Esse glow perpassa gêneros, faz o masculino querer ser o feminino, criar vínculos com mulheres protagonistas e com divas pop, assim como laços de amizade tendem a solidificar através de vivências comuns de gênero e sexualidade. Entretanto, Schoenbrun dá um salto maior e comenta sobre vida adulta e exaustão, invisibilidade e a ausência de brilho em coisas que no passado podiam se confundir com o sol.
Afinal, qual é o destino de uma pessoa LGBTQIAP+? O que foi escrito, definido e o que ela pode ser? Cabe a eles decidir e traçar as rotas; fugir de casa, se enterrar, dar um sumiço para então assumir gêneros, histórias malucas sobre poderes psíquicos e um vilão chamado Senhor Melancolia, que tira seu coração e põe em um freezer industrial. O enredo não sai do convencional, porém conceitualmente se apodera de um lado mais fantasioso para criar alusões sobre a vivência queer de uma maneira interessante, principalmente porque cria monstros com maquiagens e designs impactantes. A reflexão que fica é a respeito de quais caixas e gêneros a comunidade está pertencendo.

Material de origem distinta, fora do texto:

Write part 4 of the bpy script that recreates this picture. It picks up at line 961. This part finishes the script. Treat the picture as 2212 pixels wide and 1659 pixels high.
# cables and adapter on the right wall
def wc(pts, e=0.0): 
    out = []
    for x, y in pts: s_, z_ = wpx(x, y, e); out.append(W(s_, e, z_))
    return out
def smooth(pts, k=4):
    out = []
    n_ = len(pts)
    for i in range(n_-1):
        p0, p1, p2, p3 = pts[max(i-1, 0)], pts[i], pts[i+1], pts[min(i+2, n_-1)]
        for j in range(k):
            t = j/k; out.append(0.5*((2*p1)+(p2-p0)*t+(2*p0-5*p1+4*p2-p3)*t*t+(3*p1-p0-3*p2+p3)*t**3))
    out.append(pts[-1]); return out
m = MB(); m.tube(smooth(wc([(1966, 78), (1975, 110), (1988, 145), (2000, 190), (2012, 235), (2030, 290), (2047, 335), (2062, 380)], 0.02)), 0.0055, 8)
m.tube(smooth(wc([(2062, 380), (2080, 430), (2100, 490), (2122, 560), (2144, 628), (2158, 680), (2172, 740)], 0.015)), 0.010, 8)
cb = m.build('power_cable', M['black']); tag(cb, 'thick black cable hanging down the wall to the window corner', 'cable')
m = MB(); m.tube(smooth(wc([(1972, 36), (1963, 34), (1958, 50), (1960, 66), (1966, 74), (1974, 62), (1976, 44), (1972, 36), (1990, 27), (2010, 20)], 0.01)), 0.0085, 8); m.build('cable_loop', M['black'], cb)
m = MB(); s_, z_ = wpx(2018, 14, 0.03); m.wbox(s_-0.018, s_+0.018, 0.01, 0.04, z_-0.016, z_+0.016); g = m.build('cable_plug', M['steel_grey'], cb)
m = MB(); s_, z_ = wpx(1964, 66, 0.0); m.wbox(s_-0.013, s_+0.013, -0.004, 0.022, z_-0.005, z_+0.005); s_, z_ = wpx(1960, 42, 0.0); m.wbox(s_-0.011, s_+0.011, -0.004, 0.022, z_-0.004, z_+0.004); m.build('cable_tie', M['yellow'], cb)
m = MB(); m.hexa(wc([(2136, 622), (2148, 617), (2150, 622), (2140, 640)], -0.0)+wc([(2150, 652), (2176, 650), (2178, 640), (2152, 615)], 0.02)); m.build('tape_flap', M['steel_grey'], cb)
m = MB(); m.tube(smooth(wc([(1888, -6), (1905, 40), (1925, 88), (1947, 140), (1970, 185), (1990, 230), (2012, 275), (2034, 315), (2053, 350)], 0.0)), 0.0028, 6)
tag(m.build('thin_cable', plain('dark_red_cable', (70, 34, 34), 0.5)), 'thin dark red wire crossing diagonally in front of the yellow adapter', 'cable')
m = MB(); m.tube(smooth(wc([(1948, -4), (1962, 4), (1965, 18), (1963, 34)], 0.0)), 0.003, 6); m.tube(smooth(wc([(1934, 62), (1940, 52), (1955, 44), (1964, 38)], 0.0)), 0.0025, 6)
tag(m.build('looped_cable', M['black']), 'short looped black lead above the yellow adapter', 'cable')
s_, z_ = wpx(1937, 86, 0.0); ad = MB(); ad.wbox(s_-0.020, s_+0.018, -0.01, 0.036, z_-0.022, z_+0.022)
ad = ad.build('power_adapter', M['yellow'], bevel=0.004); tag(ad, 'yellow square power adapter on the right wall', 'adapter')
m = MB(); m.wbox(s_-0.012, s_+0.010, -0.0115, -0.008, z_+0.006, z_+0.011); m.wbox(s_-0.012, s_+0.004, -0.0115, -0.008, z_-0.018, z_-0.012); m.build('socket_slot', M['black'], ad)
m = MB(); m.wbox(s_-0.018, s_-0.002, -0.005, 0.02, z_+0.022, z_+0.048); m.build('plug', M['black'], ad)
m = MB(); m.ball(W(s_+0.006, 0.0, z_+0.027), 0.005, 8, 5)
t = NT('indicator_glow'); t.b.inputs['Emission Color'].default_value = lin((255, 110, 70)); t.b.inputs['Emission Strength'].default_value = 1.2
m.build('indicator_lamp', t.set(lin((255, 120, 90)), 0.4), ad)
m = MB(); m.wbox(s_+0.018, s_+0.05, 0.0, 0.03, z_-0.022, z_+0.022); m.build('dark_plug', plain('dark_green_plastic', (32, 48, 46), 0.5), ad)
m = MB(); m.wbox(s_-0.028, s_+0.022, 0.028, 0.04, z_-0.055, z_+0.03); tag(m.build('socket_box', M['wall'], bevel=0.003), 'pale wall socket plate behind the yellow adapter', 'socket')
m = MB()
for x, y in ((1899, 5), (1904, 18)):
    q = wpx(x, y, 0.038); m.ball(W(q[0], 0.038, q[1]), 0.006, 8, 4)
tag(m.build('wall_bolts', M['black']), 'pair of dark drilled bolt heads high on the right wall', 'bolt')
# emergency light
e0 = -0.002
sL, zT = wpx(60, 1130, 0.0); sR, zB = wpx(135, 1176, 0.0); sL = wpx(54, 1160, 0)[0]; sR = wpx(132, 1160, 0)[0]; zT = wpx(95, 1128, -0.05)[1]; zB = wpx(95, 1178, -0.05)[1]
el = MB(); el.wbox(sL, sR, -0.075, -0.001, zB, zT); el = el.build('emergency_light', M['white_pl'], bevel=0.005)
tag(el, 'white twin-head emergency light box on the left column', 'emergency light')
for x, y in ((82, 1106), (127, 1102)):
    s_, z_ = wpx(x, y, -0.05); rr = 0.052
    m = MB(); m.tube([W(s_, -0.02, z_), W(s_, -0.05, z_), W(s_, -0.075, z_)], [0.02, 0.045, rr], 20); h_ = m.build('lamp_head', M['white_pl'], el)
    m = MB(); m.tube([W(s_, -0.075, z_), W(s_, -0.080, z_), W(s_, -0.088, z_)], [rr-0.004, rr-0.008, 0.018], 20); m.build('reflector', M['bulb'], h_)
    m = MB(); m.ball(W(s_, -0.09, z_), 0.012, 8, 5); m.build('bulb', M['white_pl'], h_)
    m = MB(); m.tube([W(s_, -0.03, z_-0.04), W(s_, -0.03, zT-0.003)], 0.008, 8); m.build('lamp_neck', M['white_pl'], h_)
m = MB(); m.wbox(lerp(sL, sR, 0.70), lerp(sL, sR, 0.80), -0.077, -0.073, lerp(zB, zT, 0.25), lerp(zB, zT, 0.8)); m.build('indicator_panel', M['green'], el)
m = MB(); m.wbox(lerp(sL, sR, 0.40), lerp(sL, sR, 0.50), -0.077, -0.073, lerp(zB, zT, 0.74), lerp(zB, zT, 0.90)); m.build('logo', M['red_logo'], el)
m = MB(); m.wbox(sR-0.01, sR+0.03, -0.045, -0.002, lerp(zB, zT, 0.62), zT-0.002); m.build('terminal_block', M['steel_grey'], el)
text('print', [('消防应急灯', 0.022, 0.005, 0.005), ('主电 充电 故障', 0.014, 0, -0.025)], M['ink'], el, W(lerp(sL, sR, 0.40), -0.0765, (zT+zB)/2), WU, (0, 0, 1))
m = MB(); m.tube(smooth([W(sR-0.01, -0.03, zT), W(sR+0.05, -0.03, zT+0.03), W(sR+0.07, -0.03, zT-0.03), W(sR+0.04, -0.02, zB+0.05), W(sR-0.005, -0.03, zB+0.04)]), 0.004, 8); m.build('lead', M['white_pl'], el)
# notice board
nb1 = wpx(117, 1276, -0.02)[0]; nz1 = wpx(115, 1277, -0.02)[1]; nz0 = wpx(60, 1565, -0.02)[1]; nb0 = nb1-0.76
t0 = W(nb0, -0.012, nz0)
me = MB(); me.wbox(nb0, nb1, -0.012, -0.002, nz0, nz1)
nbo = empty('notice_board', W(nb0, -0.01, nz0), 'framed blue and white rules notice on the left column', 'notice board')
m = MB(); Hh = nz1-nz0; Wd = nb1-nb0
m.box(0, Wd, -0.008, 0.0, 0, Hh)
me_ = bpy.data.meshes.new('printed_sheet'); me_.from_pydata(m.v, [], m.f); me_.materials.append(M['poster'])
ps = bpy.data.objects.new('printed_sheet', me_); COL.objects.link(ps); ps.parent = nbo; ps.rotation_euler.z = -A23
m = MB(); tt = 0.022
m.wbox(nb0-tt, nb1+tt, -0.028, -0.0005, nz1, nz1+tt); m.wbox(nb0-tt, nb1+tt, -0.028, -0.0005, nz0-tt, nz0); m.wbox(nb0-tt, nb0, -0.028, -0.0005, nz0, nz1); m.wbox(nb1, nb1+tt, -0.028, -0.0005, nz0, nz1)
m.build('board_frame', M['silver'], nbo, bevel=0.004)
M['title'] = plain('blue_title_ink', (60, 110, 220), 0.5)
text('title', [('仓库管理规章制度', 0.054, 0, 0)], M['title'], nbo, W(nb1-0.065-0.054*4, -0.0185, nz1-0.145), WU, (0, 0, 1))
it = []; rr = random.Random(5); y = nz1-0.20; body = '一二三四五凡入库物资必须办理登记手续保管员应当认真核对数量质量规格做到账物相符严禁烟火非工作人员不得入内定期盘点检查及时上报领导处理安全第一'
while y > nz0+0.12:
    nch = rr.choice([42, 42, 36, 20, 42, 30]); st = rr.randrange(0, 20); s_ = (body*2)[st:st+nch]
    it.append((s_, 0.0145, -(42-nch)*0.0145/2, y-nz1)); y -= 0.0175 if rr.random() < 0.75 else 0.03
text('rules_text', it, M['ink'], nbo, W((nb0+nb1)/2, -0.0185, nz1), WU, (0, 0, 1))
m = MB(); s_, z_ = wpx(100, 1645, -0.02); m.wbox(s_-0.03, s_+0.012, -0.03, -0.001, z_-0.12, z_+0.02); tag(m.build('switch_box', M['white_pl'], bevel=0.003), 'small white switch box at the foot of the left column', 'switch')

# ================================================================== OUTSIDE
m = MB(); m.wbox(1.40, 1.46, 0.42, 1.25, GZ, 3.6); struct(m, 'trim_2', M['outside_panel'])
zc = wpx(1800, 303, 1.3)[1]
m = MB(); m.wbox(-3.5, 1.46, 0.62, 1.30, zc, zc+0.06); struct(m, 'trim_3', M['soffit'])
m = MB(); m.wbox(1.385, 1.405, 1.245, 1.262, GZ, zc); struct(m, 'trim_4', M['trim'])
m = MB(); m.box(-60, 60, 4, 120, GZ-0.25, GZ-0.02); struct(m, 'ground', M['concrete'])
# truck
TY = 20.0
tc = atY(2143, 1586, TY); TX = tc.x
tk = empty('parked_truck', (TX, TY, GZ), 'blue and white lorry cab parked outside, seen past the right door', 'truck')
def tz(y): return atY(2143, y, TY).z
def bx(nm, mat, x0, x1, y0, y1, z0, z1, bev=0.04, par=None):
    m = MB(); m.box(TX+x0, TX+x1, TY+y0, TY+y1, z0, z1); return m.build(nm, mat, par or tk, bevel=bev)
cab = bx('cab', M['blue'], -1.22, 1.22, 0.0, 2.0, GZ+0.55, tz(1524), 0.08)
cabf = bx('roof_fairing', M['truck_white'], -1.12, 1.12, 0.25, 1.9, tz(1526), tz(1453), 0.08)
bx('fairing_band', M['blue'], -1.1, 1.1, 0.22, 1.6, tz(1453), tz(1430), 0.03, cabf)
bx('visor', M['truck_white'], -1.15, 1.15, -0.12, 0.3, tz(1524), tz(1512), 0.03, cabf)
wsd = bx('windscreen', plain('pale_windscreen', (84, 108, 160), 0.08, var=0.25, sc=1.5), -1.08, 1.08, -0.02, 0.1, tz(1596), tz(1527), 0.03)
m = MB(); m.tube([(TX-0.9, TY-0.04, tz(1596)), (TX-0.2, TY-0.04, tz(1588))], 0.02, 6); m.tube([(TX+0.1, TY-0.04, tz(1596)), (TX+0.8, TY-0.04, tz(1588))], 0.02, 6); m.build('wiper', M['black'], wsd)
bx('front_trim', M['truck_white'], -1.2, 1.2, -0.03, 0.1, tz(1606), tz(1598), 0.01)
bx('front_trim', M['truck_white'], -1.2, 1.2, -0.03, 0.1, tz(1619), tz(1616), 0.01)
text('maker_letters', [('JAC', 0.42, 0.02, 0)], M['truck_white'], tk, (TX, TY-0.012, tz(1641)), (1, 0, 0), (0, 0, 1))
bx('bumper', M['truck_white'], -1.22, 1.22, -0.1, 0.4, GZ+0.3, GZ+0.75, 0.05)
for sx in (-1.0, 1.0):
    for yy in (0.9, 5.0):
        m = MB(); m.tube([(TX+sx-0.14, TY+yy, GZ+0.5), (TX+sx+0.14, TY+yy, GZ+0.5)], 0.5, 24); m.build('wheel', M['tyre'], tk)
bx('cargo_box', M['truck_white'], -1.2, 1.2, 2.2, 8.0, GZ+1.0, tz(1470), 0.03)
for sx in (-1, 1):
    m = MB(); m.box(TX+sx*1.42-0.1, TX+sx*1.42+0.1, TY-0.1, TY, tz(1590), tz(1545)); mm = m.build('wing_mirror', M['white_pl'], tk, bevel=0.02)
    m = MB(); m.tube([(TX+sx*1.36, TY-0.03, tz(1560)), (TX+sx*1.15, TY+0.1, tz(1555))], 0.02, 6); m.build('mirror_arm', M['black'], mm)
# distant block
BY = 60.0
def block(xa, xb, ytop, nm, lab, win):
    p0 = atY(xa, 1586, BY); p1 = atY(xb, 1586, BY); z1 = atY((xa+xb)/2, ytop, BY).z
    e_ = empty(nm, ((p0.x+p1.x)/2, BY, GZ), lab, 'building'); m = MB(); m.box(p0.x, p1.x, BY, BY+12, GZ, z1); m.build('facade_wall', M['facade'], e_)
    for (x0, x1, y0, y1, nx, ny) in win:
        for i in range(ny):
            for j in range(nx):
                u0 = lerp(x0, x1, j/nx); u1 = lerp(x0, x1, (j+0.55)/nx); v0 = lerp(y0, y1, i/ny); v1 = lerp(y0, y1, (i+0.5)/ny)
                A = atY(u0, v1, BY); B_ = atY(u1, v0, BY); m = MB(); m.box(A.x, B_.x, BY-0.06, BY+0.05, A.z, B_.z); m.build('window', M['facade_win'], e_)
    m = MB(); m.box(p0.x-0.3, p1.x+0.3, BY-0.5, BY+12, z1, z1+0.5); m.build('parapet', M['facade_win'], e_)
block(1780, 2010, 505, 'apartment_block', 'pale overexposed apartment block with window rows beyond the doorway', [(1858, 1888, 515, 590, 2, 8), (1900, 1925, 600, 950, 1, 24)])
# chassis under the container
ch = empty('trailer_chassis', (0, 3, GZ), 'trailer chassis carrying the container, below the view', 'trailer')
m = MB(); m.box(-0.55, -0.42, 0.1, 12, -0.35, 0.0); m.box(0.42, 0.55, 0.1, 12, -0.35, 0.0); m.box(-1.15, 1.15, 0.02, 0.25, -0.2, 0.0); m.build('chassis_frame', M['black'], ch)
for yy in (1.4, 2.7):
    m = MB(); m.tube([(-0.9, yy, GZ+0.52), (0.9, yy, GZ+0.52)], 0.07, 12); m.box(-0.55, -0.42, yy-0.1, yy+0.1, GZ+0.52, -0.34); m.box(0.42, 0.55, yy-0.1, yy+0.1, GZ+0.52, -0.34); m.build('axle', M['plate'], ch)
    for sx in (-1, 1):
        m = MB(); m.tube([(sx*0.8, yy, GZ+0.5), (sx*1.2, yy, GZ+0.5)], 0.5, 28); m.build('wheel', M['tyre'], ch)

Existe uma parcela que vai assistir I Saw The TV Glow e se identificar com a narrativa. No entanto, sem grandes momentos ou grandes inspirações, o filme, assim como seus personagens, poderia ser muito mais, sem medo algum de misturar em um grau maior ficção e realidade, apelando para um lado lúdico. De propósito ou não, o longa parece querer emular para o sentimento de tédio e falta de prazer que Owen sente ao passar trinta anos em sua cidade – mas veja só, apenas passou 100 minutos.